Former Chief Executive of Enron Broadband Services Pleads Guilty
As noted in the AP article, Hirko entered into the plea agreement because he did not want to risk the consequences of losing at trial. As has been discussed here previously (see this post regarding my recent article of plea bargaining in financial crimes cases after Enron), many individuals prosecuted for financial crimes following Enron agreed to enter plea bargains due, at least in part, to the existence of significant "sentencing differentials" between the sentence offered by the government in negotiations and the potential sentence resulting from losing at trial. It appears that Hirko, who pleaded guilty to only one count of wire fraud but faced wire fraud, securities fraud and insider trading charges if he proceeded to trial, also falls into this category.
A portion of the AP story is below.
[Hirko] admitted to allowing press releases to be distributed in 2000 that said a groundbreaking operating system had been embedded in Enron's broadband network that would allow users to pay only for bandwidth they used instead of a flat monthly fee.

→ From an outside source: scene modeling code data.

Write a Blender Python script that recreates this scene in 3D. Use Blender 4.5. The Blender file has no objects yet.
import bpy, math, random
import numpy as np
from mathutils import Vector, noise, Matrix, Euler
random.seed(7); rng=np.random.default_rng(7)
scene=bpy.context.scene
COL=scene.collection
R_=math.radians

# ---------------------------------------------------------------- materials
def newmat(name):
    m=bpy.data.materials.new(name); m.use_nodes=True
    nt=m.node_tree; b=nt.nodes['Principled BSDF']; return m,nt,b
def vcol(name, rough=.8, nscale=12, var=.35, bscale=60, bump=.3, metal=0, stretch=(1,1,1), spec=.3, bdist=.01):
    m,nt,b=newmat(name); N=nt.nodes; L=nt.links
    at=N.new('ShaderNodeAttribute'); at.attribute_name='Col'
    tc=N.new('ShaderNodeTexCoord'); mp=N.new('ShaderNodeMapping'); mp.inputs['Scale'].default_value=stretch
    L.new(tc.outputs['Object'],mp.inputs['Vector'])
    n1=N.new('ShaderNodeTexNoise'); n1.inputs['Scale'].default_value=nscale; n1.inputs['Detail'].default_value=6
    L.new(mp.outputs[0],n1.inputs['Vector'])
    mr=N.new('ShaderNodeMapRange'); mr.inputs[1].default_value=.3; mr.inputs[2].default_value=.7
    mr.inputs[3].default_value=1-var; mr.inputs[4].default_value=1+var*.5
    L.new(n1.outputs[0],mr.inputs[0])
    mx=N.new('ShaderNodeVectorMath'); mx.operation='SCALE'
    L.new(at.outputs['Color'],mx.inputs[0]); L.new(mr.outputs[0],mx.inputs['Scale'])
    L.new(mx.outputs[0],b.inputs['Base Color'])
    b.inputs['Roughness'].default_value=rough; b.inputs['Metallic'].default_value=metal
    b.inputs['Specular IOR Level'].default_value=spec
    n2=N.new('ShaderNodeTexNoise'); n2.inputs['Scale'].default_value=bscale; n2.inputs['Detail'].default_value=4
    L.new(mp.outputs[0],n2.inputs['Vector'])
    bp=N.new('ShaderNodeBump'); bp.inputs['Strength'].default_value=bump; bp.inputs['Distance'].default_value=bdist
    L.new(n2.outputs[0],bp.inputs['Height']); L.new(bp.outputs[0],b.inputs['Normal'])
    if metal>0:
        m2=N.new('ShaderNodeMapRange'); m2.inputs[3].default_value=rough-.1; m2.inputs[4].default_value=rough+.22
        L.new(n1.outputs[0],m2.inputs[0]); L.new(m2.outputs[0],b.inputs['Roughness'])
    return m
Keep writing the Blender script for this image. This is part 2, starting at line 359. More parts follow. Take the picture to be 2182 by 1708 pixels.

The operating system was still under development and the bandwidth-on-demand feature never materialized. Hirko admitted that he knew broadband operating system, or BOS, hadn't been embedded and couldn't provide bandwidth on demand.
Per Ramfjord, one of Hirko's lawyers, said in Tuesday's online edition of the Houston Chronicle that the plea allowed him to "reduce the risk of going to trial and puts him in a position to be able to return to an active life as soon as possible."
A trial of Hirko and four other EBS executives ended in September 2005 with jurors unable to reach verdicts on most charges. Hirko was acquitted in the 2005 trial on 14 of the 27 charges against him, two of them for insider trading and 12 for money laundering. He was charged in a new indictment with wire fraud, securities fraud and insider trading.
Hirko had been set to go to trial in December alongside Rex Shelby, a former top software executive.
"Today's plea closes another chapter in the Enron scandal," Acting Assistant Attorney General Matthew Friedrich said in a news release.
Enron, once the nation's seventh-largest company, entered bankruptcy proceedings in December 2001 after years of accounting tricks could no longer hide billions in debt or make failing ventures appear profitable.
The collapse wiped out thousands of jobs, more than $60 billion in market value and more than $2 billion in pension plans.